/ECON-4984-Workshop-in-Applied-Policy-Analysis-Monetary-Policy-

We have all heard the countless Bitcoin backers claiming that Bitcoin is a bullet-proof hedge against inflation and is the best way to protect long-term wealth, and recently many established financial institutions have also been hoping onto this bandwagon. Their argument is simple. Bitcoin, unlike normal fiat currencies, has a limited, predetermined supply of coins that can be entered into circulation. This means that governments or central banks can not devalue the currency by increasing the supply. This limited quantity attribute has resulted in many individual and institutional investors liking bitcoin to gold which used to be believed as a hedge against the dollar.

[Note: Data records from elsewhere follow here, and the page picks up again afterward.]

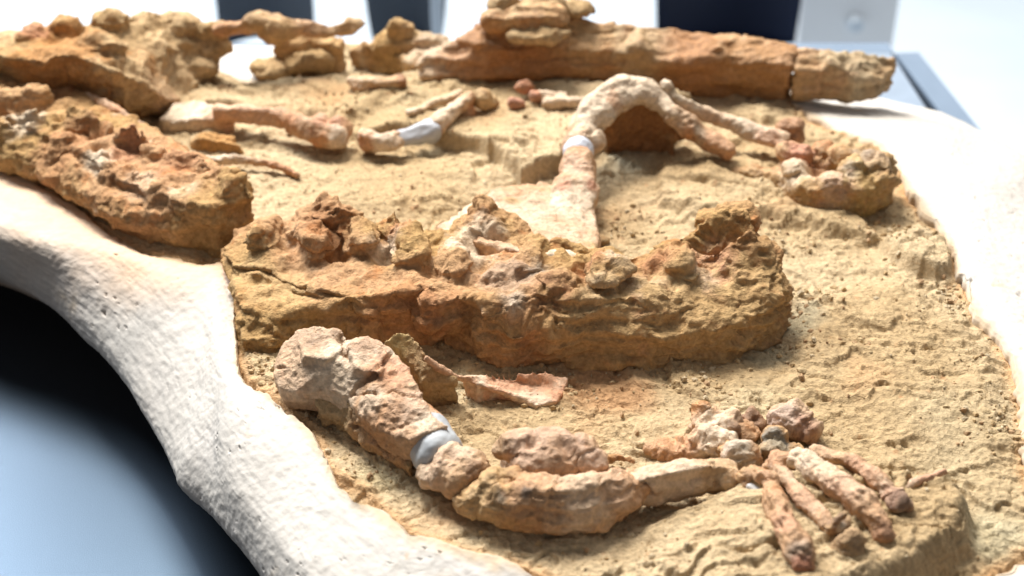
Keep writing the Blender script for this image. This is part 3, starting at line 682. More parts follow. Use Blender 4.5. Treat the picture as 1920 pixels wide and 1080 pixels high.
# ================================================================== LEFT VERTEBRA BLOCK
T(solid('vertebra_block', [
    slab([(-140, 130, .05), (0, 200, .05), (60, 240, .052), (130, 272, .052), (200, 318, .054), (270, 352, .055), (330, 375, .055), (400, 388, .055), (455, 372, .052), (462, 345, .05), (430, 325, .05), (390, 298, .05), (330, 264, .048),
          (250, 215, .05), (160, 172, .05), (70, 135, .055), (0, 110, .06), (-140, 60, .06)], [(100, 220, .058), (200, 270, .058), (300, 320, .058), (380, 345, .056), (0, 150, .06)], -.02, .002),
    tube([(-60, 250, .02, 40), (70, 300, .02, 42), (180, 355, .02, 44), (270, 405, .02, 48), (380, 420, .02, 46), (430, 405, .02, 40)], 18),
    slab([(10, 222, .056), (30, 200, .066), (70, 205, .068), (100, 225, .064), (92, 240, .050), (50, 240, .048)], [], .0, .004),
    slab([(140, 290, .054), (160, 272, .064), (200, 272, .066), (232, 288, .064), (222, 306, .050), (175, 312, .048)], [], .0, .004),
    slab([(222, 330, .052), (240, 312, .062), (290, 318, .064), (312, 334, .062), (300, 350, .048), (250, 350, .046)], [], .0, .004),
    slab([(305, 352, .050), (330, 336, .060), (370, 338, .060), (392, 352, .058), (380, 366, .046), (330, 366, .046)], [], .0, .004),
    slab([(208, 268, .052), (216, 240, .074), (238, 228, .082), (266, 234, .080), (276, 258, .062), (262, 278, .050), (230, 280, .048)], [], .0, .003),
    slab([(100, 225, .058), (125, 196, .074), (160, 200, .076), (185, 225, .066), (165, 250, .054), (120, 250, .052)], [(145, 215, .080)], .0, .005),
    slab([(300, 300, .056), (330, 276, .068), (370, 285, .068), (395, 310, .062), (370, 330, .052), (320, 325, .050)], [(350, 298, .07)], .0, .005),
    slab([(385, 330, .054), (410, 306, .068), (440, 318, .070), (464, 342, .062), (466, 370, .046), (430, 372, .05), (395, 360, .05)], [(430, 338, .070)], .0, .003),
    slab([(335, 362, .050), (370, 330, .058), (420, 318, .064), (458, 335, .064), (470, 365, .056), (462, 392, .040), (400, 402, .040), (345, 395, .042)], [(420, 350, .066)], -.01, .0), ball(190, 245, .058, 20, .8, .8), ball(30, 185, .056, 44, .7, .5), ball(285, 290, .054, 26, .8, .8), ball(70, 180, .06, 30, .8, .7),
    tube([(120, 262, .052, 20), (112, 300, .036, 22), (118, 330, .02, 22)]), tube([(205, 315, .05, 20), (200, 350, .036, 22), (205, 380, .02, 24)]), tube([(300, 352, .052, 22), (300, 390, .036, 26), (305, 420, .02, 26)]), tube([(20, 235, .05, 20), (10, 262, .036, 22), (12, 290, .02, 22)]),
], M_ROCK, .0019, 2, 'redrock', .05, .0038, 38, .0013, 140, ridge=.0008, ridge_s=40, strata=.0012, melt=4, chip=.0022,
    rough=[(440, 345, 50, .8, .055), (150, 240, 40, .3, .06), (380, 320, 40, .4, .055)],
    dents=[(55, 222, 36, -.007), (185, 292, 30, -.008), (265, 332, 32, -.008), (345, 352, 30, -.007), (215, 300, 18, -.008), (300, 336, 18, -.006), (185, 262, 20, -.014), (120, 235, 22, -.012), (285, 285, 28, -.012)],
    zones=[(50, 220, 40, C_WHT, .056, .9), (185, 292, 34, C_WHT, .058, .95), (260, 332, 42, C_WHT, .058, .95), (345, 352, 32, C_WHT, .058, .9), (240, 265, 34, (0.46, 0.25, 0.16), .065, .9), (150, 245, 40, (0.38, 0.22, 0.13), .06, .7),
           (400, 440, 90, C_OCH, .02, .8), (450, 370, 50, C_OCH, .04, .8), (30, 150, 80, C_OCH2, .06, .6), (120, 310, 70, (0.46, 0.26, 0.15), .03, .7), (250, 380, 70, (0.48, 0.27, 0.15), .03, .6), (340, 300, 50, (0.50, 0.27, 0.17), .056, .6)],
    cracks=[([(295, 355, .055), (302, 400, .03), (310, 450, .01)], .003, .004), ([(20, 225, .055), (60, 238, .055), (90, 225, .055)], .003, .005)]),
  'long pink brown vertebra block on the left with white scooped facets', 'fossil block')
T(solid('rib_splinter', [tube([(165, 180, .05, 8), (215, 205, .052, 9), (260, 232, .045, 8), (310, 262, .03, 6)])], M_BONE, .002, 2, 'bone', .05, .001, 60, zones=[(240, 215, 90, C_ORG, .05, .5)]),
  'thin orange rib splinter lying along the far edge of the left vertebra block')
# ================================================================== FAR LEFT LUMP WITH A DARK HOLLOW FRONT
T(solid('rock_lump', [
    slab([(-140, 90, .085), (0, 105, .088), (70, 112, .092), (110, 100, .096), (160, 110, .094), (225, 132, .084), (262, 152, .062), (305, 182, .036), (345, 196, .012), (362, 186, .010), (385, 140, .014), (418, 110, .030), (430, 66, .056), (400, 48, .064),
          (300, 38, .072), (200, 42, .088), (100, 50, .088), (30, 72, .082), (-140, 60, .08)],
         [(150, 80, .094), (250, 110, .078), (320, 140, .034), (330, 80, .058), (60, 90, .09), (370, 90, .046), (280, 100, .064)], -.005, -.045),
    ball(70, 62, .088, 30, .8, .7), ball(125, 52, .092, 32, .8, .7), ball(45, 78, .085, 18, .8, 1.0), ball(205, 40, .090, 38, .7, .6), ball(330, 46, .066, 45, .8, .5), ball(275, 38, .074, 32, .7, .5), ball(390, 60, .056, 36, .8, .6), ball(190, 85, .090, 52, .7, .5),
    ball(375, 124, .026, 42, .7, .5), ball(400, 90, .040, 34, .8, .6), ball(12, 80, .08, 14, .8, 1.2),
], M_ROCK, .0026, 3, 'rock', .08, .0036, 32, .0016, 110, strata=.0015, rough=[(60, 60, 60, .6, .09), (330, 50, 70, .7, .08), (200, 85, 50, .5, .09), (400, 90, 50, .6, .06)],
    dents=[(230, 95, 40, -.010, .08), (150, 62, 30, -.010, .09), (100, 75, 30, -.008, .09), (345, 110, 40, -.014, .06), (290, 70, 40, -.010, .08)],
    zones=[(320, 150, 50, C_BONE, .045, .8), (300, 110, 70, C_OCH2, .06, .7), (120, 140, 110, (0.42, 0.20, 0.07), .06, .8), (260, 165, 50, (0.42, 0.20, 0.07), .03, .8), (400, 60, 40, C_BONE, .08, .6), (60, 62, 30, C_RED, .09, .6)]),  # orange brown zones put the shade of the hollow front into the colour
  'big ochre rock lump at the far left with a dark hollow front', 'rock lump')
T(solid('limb_bone', [tube([(405, 58, .066, 14), (450, 50, .070, 15), (490, 42, .075, 22), (520, 52, .070, 24), (570, 52, .066, 14), (625, 58, .062, 11), (660, 50, .064, 15), (676, 42, .066, 9)]), ball(480, 36, .08, 22, .7, .6), ball(510, 66, .06, 26, .7, .6)], M_BONE, .0025, 2, 'farbone', .07, .003, 40, .0012, 110,
    rough=[(500, 50, 50, .6, .07)], zones=[(500, 60, 60, C_OCH, .07, .6), (430, 50, 40, C_ORG, .07, .5), (650, 50, 40, C_OCH, .06, .7)]),
  'knobbly far limb bone bridging the white gap at the top left')
stones = 'stones at the far edge of the slab'
T(solid('stone', [slab([(512, 82, .042), (560, 80, .045), (640, 84, .04), (645, 72, .04), (600, 64, .045), (520, 68, .042)], [], -.01, .0), ball(560, 76, .04, 44, .7, .5)], M_ROCK, .0026, 3, 'farbone', .04, .003, 40), 'blocky pinkish stone under the tip of the far limb bone', 'stone', stones)
T(solid('stone', [ball(578, 112, .022, 50, .75, .5), ball(600, 116, .014, 36, .8, .7)], M_ROCK, .0026, 3, 'rock', .02, .0025, 40), 'flat round ochre stone in front of the blocky pink stone', 'stone', stones)
T(solid('stone', [ball(506, 130, .012, 42, .75, .45)], M_ROCK, .0026, 3, 'rock', .02, .002, 40), 'smallest flat ochre stone at the edge of the white plaster gap', 'stone', stones)

# ================================================================== LOG-LIKE BONE AT THE BACK
lg = empty('long_bone', P(1200, 180, 0), 'log like broken bone across the back with a brown front and splintered right end', 'fossil bone')
solid('shaft', [
    slab([(775, 128, .040), (800, 112, .046), (900, 112, .048), (990, 104, .052), (1060, 94, .055), (1150, 102, .052), (1230, 112, .050), (1290, 116, .050), (1370, 110, .052), (1430, 116, .052), (1484, 126, .050), (1492, 104, .060), (1496, 88, .060),
          (1440, 76, .064), (1380, 64, .066), (1300, 55, .068), (1200, 48, .072), (1100, 30, .082), (1000, 22, .088), (920, 34, .082), (860, 66, .066), (800, 92, .052)],
         [(1000, 75, .068), (1100, 72, .070), (1200, 80, .068), (1350, 88, .064), (900, 88, .062)], -.01, -.016),
    tube([(800, 138, .028, 16), (950, 130, .032, 18), (1150, 128, .032, 18), (1350, 134, .032, 18), (1462, 144, .030, 16)], 16),
    ball(1005, 34, .090, 60, .6, .5), ball(935, 40, .086, 34, .7, .6),
], M_BONE, .0024, 2, 'farbone', .05, .0024, 30, .0013, 110, strata=.0012, strata_s=(5, 5, 120), grain=((800, 120, .05), (1480, 110, .05), .0042, 75),
    rough=[(980, 40, 70, .5, .08)], dents=[(850, 95, 40, -.006), (1120, 85, 50, -.006), (1300, 80, 50, -.005)],
    zones=[(830, 100, 60, C_WHT, .05, .7), (1350, 80, 150, C_BONE, .065, .6), (900, 145, 90, (0.36, 0.165, 0.06), .02, .8), (1030, 145, 90, (0.36, 0.165, 0.06), .02, .8), (1160, 145, 90, (0.34, 0.16, 0.06), .02, .8), (1290, 150, 90, (0.34, 0.16, 0.06), .02, .8), (1420, 152, 80, (0.36, 0.19, 0.075), .02, .8), (1100, 50, 60, C_OCH2, .075, .6), (1200, 70, 60, (0.5, 0.42, 0.28), .07, .5)], parent=lg)  # front zones: brown mineral, deepened to paint the shade on the wall
solid('end_fragment', [
    slab([(1491, 128, .048), (1540, 135, .044), (1600, 145, .040), (1640, 148, .036), (1670, 132, .038), (1678, 114, .046), (1640, 104, .052), (1585, 98, .056), (1540, 94, .058), (1497, 90, .060)], [(1560, 115, .056)], .010, -.004),
    tube([(1505, 150, .022, 26), (1560, 156, .022, 22), (1600, 158, .020, 16), (1630, 154, .022, 9)]), tube([(1600, 135, .032, 12), (1650, 125, .038, 8), (1674, 118, .04, 6)]), tube([(1590, 148, .026, 10), (1640, 146, .028, 6), (1655, 146, .03, 4)]),
], M_BONE, .0022, 1, 'farbone', .04, .0026, 50, .0016, 120, grain=((1500, 120, .05), (1670, 125, .045), .0048, 90), strata=.002, strata_s=(8, 8, 150),
    zones=[(1570, 150, 90, (0.42, 0.28, 0.14), .02, .6), (1600, 110, 60, (0.50, 0.42, 0.30), .05, .7)], parent=lg)
T(solid('rock_chip', [ball(1004, 66, .078, 56, .6, .34), ball(1040, 62, .08, 30, .6, .4)], M_ROCK, .0024, 2, 'rock', .08, .003, 50, zones=[(1000, 60, 50, C_OCH, .08, .6)]), 'flat lens shaped rock chip lying on top of the log like bone', 'rock chip')
T(solid('rock_nodule', [ball(945, 8, .100, 32, .8, .8), ball(1020, 10, .098, 46, .7, .5), ball(1085, 18, .090, 34, .7, .5)], M_ROCK, .0026, 2, 'rock', .1, .004, 45, rough=[(950, 5, 40, .5, .1)]), 'highest rock nodule, on the left end of the log like bone', 'rock knob')
T(solid('rock_lump', [slab([(655, 100, .022), (700, 108, .02), (745, 104, .03), (770, 118, .03), (800, 108, .035), (850, 78, .05), (838, 62, .054), (790, 56, .056), (745, 50, .056), (700, 70, .04), (662, 84, .03)], [(740, 75, .05), (790, 80, .048)], -.01, .0),
      ball(740, 84, .034, 46, .6, .6), ball(750, 52, .056, 28, .6, .7)], M_ROCK, .0026, 2, 'farbone', .04, .003, 40, strata=.0015, zones=[(800, 80, 50, C_WHT, .05, .7), (720, 95, 40, C_OCH, .03, .7)], cracks=[([(745, 100, .03), (780, 85, .045), (840, 90, .04)], .006, .006)]),
  'low pink and ochre rock lump left of the log like bone', 'rock lump')
T(solid('bone_fragment', [tube([(655, 150, .028, 9), (700, 156, .03, 14), (755, 154, .03, 15)]), ball(690, 160, .024, 34, .7, .5)], M_BONE, .0022, 2, 'farbone', .03, .002, 60, zones=[(760, 155, 16, C_BRN, .03, .8)]), 'short pale bone fragment lying in front of the low pink rock lump')

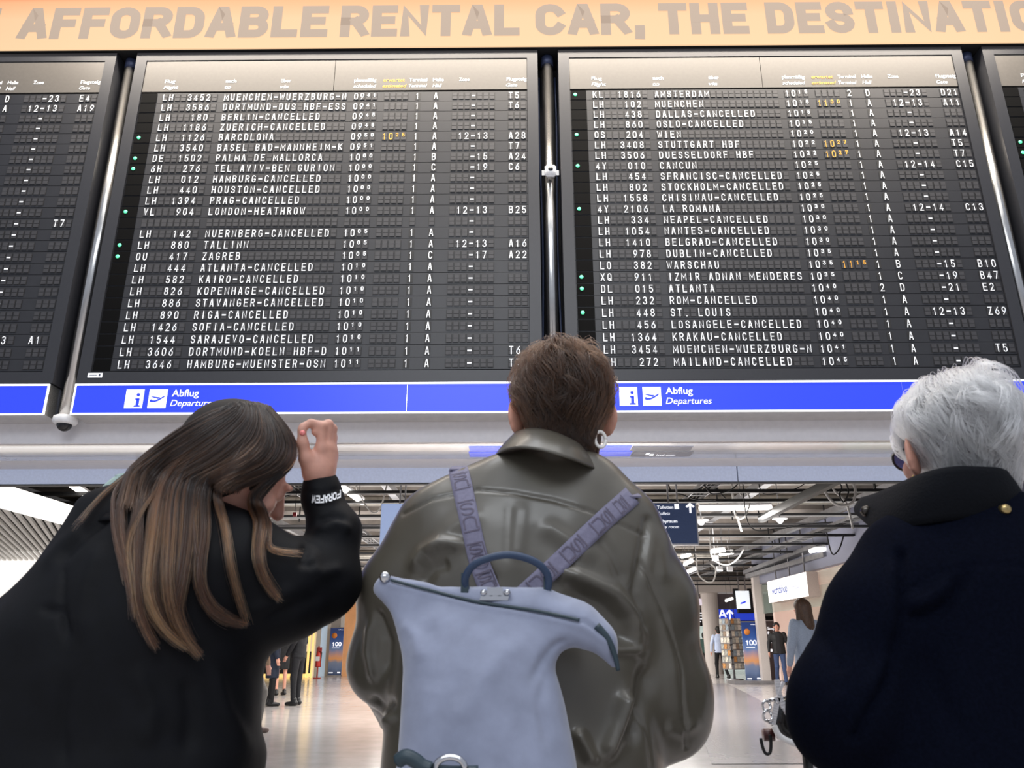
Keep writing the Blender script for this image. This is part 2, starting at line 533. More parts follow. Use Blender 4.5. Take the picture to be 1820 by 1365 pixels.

The goal of this project is to determine if there is any validity to the argument that cryptocurrencies can be used as a hedge against inflation. Are cryptocurrencies really a good method of protecting wealth from inflation and if so, do all cryptocurrencies work, or are specific currencies that work better than others. These questions are motivated by the larger questions of how does adjusting the money supply while maintaining the monetary base affects the greater economy, but for the purposes of this project, we will focus on tackling the more specific questions of what are the relationships between crypto and inflation? To address this issue we would like to collect relevant data on historical and current inflation rates along with data on the price patterns of at least one type of fixed supply cryptocurrency and one type of cryptocurrency with a flexible supply. The analysis will be broken down into two parts. The first part will compare the current/previous relationship between cryptocurrencies and inflation rates. The second part will then be to develop a model to estimate the future trends of cryptocurrencies and inflation rates to explore how the two might vary in the future.